Ich gebe zu, ich hatte bei dieser Argumentation einen allerersten und deutlichen Widerstand in mir. "Hey, Du Knallkopf, ich versuche Menschen ständig dahin zu bekommen, dass sie sich selbst wieder wertschätzen, in ihrem Dasein Sinn erkennen und ihrer Bestimmung folgen. Nur, weil für Dich jeder Mensch mit einem Mini-Zugang zu Spiritualität und Emotion ein brotloser Träumer ist und ohne Schweiß und Tränen keine Arbeit wertvoll ist, musst Du noch lange nicht alle über einen Kamm scheren. Du geistloser Horst, kauf Dir ne Hirnwindel gegen Deine Inkontinenz!" Immer wieder erstaunlich, was man in ein paar Sekunden so alles denken kann.
Und erstaunlich, wie unachtsam ich in diesem Moment mal wieder war.

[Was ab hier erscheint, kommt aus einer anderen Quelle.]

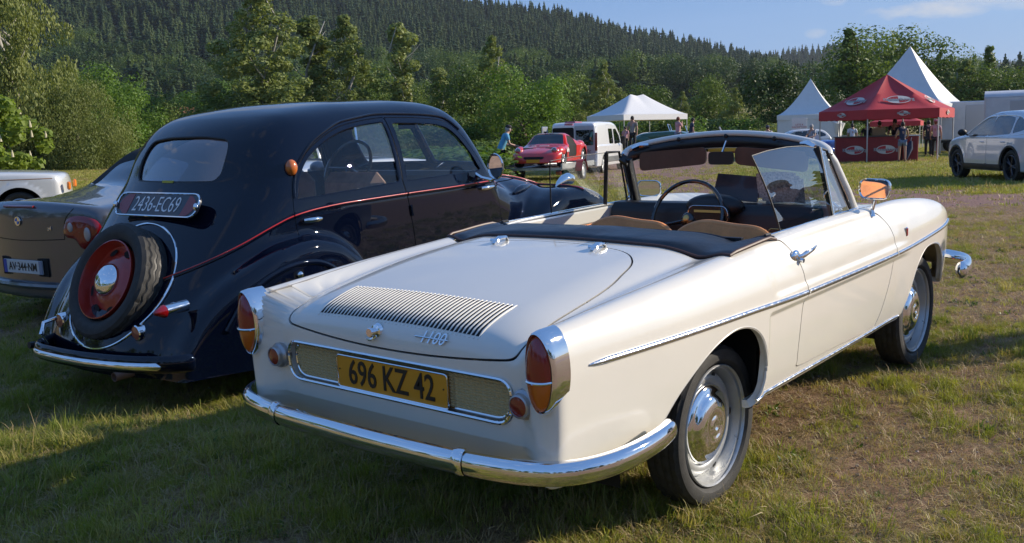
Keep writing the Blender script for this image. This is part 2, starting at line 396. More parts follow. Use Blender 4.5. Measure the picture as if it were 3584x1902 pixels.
def poly_sdf(poly,P):
    """signed distance (neg inside) of 2D points P to polygon"""
    poly=np.array(poly,float); n=len(poly); d=np.full(len(P),1e9); ins=np.zeros(len(P),bool)
    for i in range(n):
        a=poly[i]; b=poly[(i+1)%n]; e=b-a; wv=P-a; t=np.clip((wv@e)/(e@e+1e-12),0,1); q=wv-t[:,None]*e; d=np.minimum(d,(q*q).sum(1))
        c1=(a[1]<=P[:,1])&(b[1]>P[:,1]); c2=(b[1]<=P[:,1])&(a[1]>P[:,1]); cr=e[0]*wv[:,1]-e[1]*wv[:,0]
        ins^=(c1&(cr>0))|(c2&(cr<0))
    return np.where(ins,-1,1)*np.sqrt(d)
def smooth_poly(pts,n=6,closed=True):
    """Catmull-Rom through the points"""
    P=np.array(pts,float); m=len(P); o=[]
    for i in range(m if closed else m-1):
        if closed: p=[P[(i+k)%m] for k in(-1,0,1,2)]
        else: p=[P[max(0,i-1)],P[i],P[i+1],P[min(m-1,i+2)]]
        for j in range(n):
            t=j/n; o.append(.5*((2*p[1])+(p[2]-p[0])*t+(2*p[0]-5*p[1]+4*p[2]-p[3])*t*t+(3*p[1]-p[0]-3*p[2]+p[3])*t**3))
    if not closed: o.append(P[-1])
    return np.array(o)
def round_poly(pts,r,n=5):
    """corners rounded by r (number or list)"""
    P=[np.array(p,float) for p in pts]; m=len(P); o=[]
    for i in range(m):
        a,b,c=P[i-1],P[i],P[(i+1)%m]; rr=r[i] if hasattr(r,'__len__') else r
        u=(a-b); v=(c-b); lu,lv=np.linalg.norm(u),np.linalg.norm(v); d=min(rr,lu*.49,lv*.49)
        p0=b+u/lu*d; p1=b+v/lv*d
        for k in range(n+1): t=k/n; o.append((1-t)**2*p0+2*t*(1-t)*b+t*t*p1)
    return np.array(o)
def side_sdf(poly,side,cols=(0,2),mid=.1):
    """cut region given in side view, only for one side (side=-1 right, +1 left, 0 both)"""
    def f(V):
        d=poly_sdf(poly,V[:,cols])
        oth=3-cols[0]-cols[1]
        if side: d=np.where(V[:,oth]*side>mid,d,.05)
        return d
    return f
def hit(F,o,d,tmax=3,steps=60):
    """first surface point along rays from outside"""
    o=np.atleast_2d(np.array(o,float)); d=np.broadcast_to(np.array(d,float),o.shape); lo=np.zeros(len(o)); hi=np.full(len(o),float(tmax)); fd=np.zeros(len(o),bool)
    for i in range(1,steps+1):
        t=tmax*i/steps; v=F(o+d*t)<0; new=v&~fd; hi[new]=t; fd|=new; lo[~fd]=t
    for _ in range(16):
        m=(lo+hi)/2; v=F(o+d*m[:,None])<0; hi=np.where(v,m,hi); lo=np.where(v,lo,m)
    P=o+d*hi[:,None]; return P,grad(F,P)
def strip(name,P,N,w,h,mt,parent,prof=None,**k):
    """moulding laid on a surface along P with normals N: w wide, h proud, rounded"""
    P=np.array(P);N=np.array(N); T=np.gradient(P,axis=0); T/=np.linalg.norm(T,axis=1,keepdims=True)+1e-9
    B=np.cross(N,T); B/=np.linalg.norm(B,axis=1,keepdims=True)+1e-9
    prof=prof or [(-.5,-.4),(-.5,.25),(-.35,.75),(0,1),(.35,.75),(.5,.25),(.5,-.4)]
    wv=np.broadcast_to(np.asarray(w,float),(len(P),)); hv=np.broadcast_to(np.asarray(h,float),(len(P),))
    V=[];m=len(prof)
    for i in range(len(P)):
        for a,b in prof: V.append(P[i]+B[i]*a*wv[i]+N[i]*b*hv[i])
    F=[(i*m+j,(i+1)*m+j,(i+1)*m+j+1,i*m+j+1) for i in range(len(P)-1) for j in range(m-1)]
    F+=[tuple(range(m)),tuple((len(P)-1)*m+j for j in range(m))[::-1]]
    return MB().add(V,F).build(name,mt,parent,sharp=50,**k)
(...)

Ich selbst verfechte den Ansatz, die Achtsamkeit nicht als ein Tool zur Selbstoptimierung zu nutzen sondern Werte wie Mitgefühl, Demut, Dankbarkeit und Bescheidenheit immer präsent zu halten. Ich selbst stoße mich immer wieder daran, wenn Achtsamkeitspraktizierende mit jeder Übung, jeder Meditation und jeder Reflektion ihr Ego noch mehr ins Zentrum rücken, statt Abstand davon zu gewinnen.
Tja, und ich selbst hätte gut und gerne diese Aussage aus dem beobachteten Gespräch treffen können. Ja, mit dieser Haltung hätte ich selbst eine ganz ähnliche Aussage treffen können.

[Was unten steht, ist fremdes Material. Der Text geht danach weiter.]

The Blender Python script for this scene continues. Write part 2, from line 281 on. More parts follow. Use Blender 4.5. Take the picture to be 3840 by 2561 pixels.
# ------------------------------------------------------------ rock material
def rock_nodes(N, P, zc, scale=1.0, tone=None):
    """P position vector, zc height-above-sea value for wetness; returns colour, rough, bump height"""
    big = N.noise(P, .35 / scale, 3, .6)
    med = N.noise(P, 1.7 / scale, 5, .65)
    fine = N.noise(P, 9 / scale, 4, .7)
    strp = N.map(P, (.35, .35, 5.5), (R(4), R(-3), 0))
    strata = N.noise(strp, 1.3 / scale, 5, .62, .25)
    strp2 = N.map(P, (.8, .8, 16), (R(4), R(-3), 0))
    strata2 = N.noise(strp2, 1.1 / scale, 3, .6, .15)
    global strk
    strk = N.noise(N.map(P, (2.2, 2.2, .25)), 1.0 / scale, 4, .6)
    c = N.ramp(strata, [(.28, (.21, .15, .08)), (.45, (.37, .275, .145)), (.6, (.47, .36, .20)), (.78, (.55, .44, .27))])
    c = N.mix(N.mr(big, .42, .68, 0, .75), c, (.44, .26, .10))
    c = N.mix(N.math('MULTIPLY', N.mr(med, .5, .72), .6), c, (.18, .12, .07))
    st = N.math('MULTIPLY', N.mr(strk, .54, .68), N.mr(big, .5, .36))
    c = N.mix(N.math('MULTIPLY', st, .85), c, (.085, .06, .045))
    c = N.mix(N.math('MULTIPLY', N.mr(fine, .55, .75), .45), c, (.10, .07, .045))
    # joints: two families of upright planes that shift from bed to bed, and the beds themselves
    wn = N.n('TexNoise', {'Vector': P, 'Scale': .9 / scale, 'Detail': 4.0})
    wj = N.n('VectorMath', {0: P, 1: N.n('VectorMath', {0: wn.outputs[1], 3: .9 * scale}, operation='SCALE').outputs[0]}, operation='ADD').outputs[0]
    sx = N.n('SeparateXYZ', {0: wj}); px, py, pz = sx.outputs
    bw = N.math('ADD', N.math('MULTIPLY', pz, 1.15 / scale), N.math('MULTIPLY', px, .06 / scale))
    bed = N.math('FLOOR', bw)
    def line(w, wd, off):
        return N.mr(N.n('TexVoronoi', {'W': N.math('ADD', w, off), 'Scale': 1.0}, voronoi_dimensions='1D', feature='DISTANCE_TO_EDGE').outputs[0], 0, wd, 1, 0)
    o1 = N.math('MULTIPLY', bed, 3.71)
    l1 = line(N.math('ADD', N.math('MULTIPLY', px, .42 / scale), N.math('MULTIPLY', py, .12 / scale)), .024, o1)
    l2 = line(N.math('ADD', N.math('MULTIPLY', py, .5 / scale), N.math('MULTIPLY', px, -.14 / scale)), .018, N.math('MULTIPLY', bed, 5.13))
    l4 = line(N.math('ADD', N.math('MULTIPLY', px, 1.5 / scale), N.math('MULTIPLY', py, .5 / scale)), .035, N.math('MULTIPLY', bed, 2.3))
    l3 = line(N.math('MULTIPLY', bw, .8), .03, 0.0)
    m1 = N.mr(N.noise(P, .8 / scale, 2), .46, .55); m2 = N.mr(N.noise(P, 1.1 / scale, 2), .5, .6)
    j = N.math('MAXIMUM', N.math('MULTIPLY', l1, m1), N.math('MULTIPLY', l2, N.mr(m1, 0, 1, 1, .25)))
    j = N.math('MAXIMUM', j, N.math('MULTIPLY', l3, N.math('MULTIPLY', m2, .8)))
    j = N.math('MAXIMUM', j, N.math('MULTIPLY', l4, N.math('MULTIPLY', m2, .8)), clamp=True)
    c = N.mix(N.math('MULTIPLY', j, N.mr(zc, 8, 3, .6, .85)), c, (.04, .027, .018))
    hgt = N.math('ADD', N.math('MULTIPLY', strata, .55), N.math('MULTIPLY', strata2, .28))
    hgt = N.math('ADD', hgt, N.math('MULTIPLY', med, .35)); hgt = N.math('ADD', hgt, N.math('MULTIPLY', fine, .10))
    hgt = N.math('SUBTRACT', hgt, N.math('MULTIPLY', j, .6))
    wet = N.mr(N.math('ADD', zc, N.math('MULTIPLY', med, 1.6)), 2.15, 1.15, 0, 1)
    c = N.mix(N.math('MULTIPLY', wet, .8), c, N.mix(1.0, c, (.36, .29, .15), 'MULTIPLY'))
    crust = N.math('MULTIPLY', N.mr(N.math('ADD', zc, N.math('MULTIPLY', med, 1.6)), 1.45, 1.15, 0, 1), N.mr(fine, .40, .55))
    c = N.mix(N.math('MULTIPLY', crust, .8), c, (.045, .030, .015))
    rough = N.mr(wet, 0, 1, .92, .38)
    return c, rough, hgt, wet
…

Ich habe mich nur darüber geärgert, dass ein vermeintlicher "Nicht-Experte" in mein Metier hineinpfuscht. Hallo Ego!
Dabei weiß ich weder, ob er nicht doch Experte ist, jeden Tag Achtsamkeit auf seine Art praktiziert oder ständig reflektiert und dabei Prinzipien wie Solidarität und Loyalität gerade in diesen Zeiten achtsam lebt und besonders hoch hängt.
Tja, wenn in den bayerischen Biergärten dieser Tage die Generalversammlung aller achtlosen Hirnis war, dann hätte ich einen Tisch für mich ganz alleine gehabt, hätte eine Hirnwindel getragen und vermutlich Tofu bestellt!

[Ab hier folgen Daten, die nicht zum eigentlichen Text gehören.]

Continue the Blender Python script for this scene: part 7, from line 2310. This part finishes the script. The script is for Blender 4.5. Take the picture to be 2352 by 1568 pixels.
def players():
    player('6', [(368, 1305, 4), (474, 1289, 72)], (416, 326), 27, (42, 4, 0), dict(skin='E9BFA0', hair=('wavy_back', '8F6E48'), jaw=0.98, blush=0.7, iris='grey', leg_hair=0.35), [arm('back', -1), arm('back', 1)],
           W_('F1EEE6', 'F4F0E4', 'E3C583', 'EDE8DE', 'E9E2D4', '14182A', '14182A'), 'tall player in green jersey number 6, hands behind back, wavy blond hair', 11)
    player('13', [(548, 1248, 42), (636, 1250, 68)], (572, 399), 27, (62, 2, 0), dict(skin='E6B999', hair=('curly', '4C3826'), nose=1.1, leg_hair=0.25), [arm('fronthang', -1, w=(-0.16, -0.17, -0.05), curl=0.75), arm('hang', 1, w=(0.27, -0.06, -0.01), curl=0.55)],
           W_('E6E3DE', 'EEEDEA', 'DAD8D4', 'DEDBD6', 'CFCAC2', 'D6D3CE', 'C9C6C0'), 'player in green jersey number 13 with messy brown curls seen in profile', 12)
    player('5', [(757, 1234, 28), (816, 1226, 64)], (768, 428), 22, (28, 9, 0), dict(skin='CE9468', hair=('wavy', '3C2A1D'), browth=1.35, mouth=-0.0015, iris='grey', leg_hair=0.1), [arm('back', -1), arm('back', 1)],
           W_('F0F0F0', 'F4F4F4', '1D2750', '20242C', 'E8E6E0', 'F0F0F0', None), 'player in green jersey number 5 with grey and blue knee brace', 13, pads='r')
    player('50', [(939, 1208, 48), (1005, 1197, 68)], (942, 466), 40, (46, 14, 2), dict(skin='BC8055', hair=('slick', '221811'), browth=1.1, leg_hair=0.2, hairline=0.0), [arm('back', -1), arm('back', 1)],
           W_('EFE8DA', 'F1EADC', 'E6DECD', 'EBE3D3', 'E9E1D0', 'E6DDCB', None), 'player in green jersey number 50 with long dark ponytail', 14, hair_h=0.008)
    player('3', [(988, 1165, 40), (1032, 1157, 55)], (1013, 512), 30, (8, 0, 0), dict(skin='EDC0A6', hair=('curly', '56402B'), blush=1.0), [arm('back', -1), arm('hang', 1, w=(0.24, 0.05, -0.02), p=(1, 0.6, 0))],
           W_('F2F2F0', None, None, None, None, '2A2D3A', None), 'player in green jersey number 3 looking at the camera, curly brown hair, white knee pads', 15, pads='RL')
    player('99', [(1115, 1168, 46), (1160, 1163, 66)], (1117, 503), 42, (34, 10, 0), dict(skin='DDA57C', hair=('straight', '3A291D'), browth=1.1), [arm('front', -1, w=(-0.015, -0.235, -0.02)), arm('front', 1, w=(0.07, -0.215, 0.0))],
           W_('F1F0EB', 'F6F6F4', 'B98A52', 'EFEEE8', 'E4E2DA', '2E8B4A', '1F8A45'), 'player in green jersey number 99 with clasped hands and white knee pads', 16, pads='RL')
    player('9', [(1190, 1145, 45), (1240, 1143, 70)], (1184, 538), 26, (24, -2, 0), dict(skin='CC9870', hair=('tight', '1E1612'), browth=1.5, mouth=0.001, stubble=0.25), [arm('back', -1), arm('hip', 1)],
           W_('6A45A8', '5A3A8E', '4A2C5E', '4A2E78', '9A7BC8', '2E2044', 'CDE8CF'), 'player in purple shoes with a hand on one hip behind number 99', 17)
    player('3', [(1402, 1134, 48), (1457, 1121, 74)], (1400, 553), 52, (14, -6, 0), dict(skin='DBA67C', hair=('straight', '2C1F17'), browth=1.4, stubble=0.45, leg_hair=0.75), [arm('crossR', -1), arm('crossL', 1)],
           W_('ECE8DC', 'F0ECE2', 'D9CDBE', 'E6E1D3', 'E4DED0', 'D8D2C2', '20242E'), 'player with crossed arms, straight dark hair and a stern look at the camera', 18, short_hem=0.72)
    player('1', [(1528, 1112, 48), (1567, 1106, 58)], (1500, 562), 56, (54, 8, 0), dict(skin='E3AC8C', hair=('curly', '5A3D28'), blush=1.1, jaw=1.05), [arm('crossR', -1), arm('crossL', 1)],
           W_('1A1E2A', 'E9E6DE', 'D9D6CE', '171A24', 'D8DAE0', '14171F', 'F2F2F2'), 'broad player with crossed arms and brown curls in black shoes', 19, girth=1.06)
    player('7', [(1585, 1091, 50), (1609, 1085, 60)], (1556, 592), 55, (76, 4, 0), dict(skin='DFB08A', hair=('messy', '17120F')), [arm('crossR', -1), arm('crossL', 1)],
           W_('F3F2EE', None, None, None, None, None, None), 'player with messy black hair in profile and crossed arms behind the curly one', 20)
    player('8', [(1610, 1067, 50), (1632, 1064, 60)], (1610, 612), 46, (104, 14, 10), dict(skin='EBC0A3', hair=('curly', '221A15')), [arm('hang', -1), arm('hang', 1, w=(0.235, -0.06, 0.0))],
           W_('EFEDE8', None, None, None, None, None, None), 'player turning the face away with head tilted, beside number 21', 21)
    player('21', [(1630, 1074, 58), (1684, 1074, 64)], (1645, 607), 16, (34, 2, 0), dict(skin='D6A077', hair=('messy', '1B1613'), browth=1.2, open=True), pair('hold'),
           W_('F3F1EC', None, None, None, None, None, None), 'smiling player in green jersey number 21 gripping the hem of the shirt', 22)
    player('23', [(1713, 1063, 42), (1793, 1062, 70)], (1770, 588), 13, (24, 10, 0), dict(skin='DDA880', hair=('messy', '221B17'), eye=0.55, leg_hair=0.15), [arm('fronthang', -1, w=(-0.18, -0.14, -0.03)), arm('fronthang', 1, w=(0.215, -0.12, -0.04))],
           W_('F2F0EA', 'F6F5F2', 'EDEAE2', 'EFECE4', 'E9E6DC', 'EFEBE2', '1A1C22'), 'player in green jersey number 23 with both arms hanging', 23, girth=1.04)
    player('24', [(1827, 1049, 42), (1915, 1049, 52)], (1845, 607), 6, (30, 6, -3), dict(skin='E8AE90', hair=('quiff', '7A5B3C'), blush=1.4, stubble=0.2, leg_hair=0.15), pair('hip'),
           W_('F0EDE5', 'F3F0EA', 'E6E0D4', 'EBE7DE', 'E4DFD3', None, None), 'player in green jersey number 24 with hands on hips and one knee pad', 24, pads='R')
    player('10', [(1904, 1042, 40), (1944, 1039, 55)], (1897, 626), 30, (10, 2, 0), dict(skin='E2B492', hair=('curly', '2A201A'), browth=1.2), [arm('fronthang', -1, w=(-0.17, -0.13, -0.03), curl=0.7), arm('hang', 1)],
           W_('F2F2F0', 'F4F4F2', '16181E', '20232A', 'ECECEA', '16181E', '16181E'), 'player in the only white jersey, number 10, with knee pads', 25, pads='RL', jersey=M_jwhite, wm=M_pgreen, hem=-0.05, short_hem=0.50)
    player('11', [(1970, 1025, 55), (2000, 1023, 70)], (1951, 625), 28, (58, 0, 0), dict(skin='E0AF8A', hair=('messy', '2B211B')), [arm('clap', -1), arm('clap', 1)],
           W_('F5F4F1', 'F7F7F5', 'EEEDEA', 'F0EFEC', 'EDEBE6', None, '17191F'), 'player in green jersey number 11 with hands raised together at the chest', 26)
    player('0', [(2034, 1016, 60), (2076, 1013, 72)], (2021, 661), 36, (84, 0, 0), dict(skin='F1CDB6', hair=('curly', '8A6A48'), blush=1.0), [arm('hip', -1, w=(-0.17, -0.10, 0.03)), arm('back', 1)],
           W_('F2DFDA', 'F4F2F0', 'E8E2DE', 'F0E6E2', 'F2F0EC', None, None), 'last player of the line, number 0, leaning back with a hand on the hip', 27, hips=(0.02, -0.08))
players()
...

P.S.: Wir sind alle verbunden, wir sind alle Eins, heißt es so schön. Das bringt eine gewisse Verantwortung mit sich.
Denn das AllEinsSein hat nichts mit Alleinsein zu tun. Wir sind keine Eremiten sondern auf soziale Kontakte angewiesen. Wenn wir jetzt an alle denken und vernünftig sind, dann können wir auch bald unsere sozialen Interaktionen wieder unbeschwert genießen.